WORK TO COMPLETE
Give every line of the material again, exactly as written.

***** MATERIAL PROVIDED *****

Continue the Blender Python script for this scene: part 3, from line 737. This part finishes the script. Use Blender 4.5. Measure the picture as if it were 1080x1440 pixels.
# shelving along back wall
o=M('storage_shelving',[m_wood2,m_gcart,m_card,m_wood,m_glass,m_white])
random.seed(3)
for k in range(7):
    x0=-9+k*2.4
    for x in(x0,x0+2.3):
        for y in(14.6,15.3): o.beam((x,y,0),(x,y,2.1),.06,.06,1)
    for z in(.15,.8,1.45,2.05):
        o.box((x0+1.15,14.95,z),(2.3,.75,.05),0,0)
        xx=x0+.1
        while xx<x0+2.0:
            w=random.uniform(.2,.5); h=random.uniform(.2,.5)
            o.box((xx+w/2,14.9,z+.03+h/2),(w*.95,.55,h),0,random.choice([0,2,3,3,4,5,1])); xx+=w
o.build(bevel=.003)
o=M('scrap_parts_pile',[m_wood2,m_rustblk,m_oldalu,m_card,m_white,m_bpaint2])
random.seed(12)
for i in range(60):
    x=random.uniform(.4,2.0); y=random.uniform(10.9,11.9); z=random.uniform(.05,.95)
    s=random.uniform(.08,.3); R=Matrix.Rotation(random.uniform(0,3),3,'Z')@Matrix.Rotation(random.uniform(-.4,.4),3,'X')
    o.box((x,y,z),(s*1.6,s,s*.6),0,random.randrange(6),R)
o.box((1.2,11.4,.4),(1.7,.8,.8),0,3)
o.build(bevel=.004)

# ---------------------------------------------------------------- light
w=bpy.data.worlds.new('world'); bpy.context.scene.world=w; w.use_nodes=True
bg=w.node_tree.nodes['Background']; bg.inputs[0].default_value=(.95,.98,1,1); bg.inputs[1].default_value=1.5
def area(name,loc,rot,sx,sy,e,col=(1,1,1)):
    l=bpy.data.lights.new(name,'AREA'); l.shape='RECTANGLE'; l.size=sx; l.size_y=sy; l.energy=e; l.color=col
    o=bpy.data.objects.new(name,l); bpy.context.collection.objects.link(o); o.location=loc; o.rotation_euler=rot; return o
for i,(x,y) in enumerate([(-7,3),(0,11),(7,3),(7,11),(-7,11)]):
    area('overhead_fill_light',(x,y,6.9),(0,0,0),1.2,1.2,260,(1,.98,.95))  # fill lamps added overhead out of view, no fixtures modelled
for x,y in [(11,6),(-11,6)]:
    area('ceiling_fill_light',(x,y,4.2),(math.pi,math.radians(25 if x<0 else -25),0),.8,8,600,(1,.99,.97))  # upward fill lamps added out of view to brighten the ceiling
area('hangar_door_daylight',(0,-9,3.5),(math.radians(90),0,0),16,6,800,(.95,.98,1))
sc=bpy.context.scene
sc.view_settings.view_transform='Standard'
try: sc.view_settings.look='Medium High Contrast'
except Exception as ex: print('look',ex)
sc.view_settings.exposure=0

*****

ANSWER TO THE EXERCISE
Continue the Blender Python script for this scene: part 3, from line 737. This part finishes the script. Use Blender 4.5. Measure the picture as if it were 1080x1440 pixels.
# shelving along back wall
o=M('storage_shelving',[m_wood2,m_gcart,m_card,m_wood,m_glass,m_white])
random.seed(3)
for k in range(7):
    x0=-9+k*2.4
    for x in(x0,x0+2.3):
        for y in(14.6,15.3): o.beam((x,y,0),(x,y,2.1),.06,.06,1)
    for z in(.15,.8,1.45,2.05):
        o.box((x0+1.15,14.95,z),(2.3,.75,.05),0,0)
        xx=x0+.1
        while xx<x0+2.0:
            w=random.uniform(.2,.5); h=random.uniform(.2,.5)
            o.box((xx+w/2,14.9,z+.03+h/2),(w*.95,.55,h),0,random.choice([0,2,3,3,4,5,1])); xx+=w
o.build(bevel=.003)
o=M('scrap_parts_pile',[m_wood2,m_rustblk,m_oldalu,m_card,m_white,m_bpaint2])
random.seed(12)
for i in range(60):
    x=random.uniform(.4,2.0); y=random.uniform(10.9,11.9); z=random.uniform(.05,.95)
    s=random.uniform(.08,.3); R=Matrix.Rotation(random.uniform(0,3),3,'Z')@Matrix.Rotation(random.uniform(-.4,.4),3,'X')
    o.box((x,y,z),(s*1.6,s,s*.6),0,random.randrange(6),R)
o.box((1.2,11.4,.4),(1.7,.8,.8),0,3)
o.build(bevel=.004)

# ---------------------------------------------------------------- light
w=bpy.data.worlds.new('world'); bpy.context.scene.world=w; w.use_nodes=True
bg=w.node_tree.nodes['Background']; bg.inputs[0].default_value=(.95,.98,1,1); bg.inputs[1].default_value=1.5
def area(name,loc,rot,sx,sy,e,col=(1,1,1)):
    l=bpy.data.lights.new(name,'AREA'); l.shape='RECTANGLE'; l.size=sx; l.size_y=sy; l.energy=e; l.color=col
    o=bpy.data.objects.new(name,l); bpy.context.collection.objects.link(o); o.location=loc; o.rotation_euler=rot; return o
for i,(x,y) in enumerate([(-7,3),(0,11),(7,3),(7,11),(-7,11)]):
    area('overhead_fill_light',(x,y,6.9),(0,0,0),1.2,1.2,260,(1,.98,.95))  # fill lamps added overhead out of view, no fixtures modelled
for x,y in [(11,6),(-11,6)]:
    area('ceiling_fill_light',(x,y,4.2),(math.pi,math.radians(25 if x<0 else -25),0),.8,8,600,(1,.99,.97))  # upward fill lamps added out of view to brighten the ceiling
area('hangar_door_daylight',(0,-9,3.5),(math.radians(90),0,0),16,6,800,(.95,.98,1))
sc=bpy.context.scene
sc.view_settings.view_transform='Standard'
try: sc.view_settings.look='Medium High Contrast'
except Exception as ex: print('look',ex)
sc.view_settings.exposure=0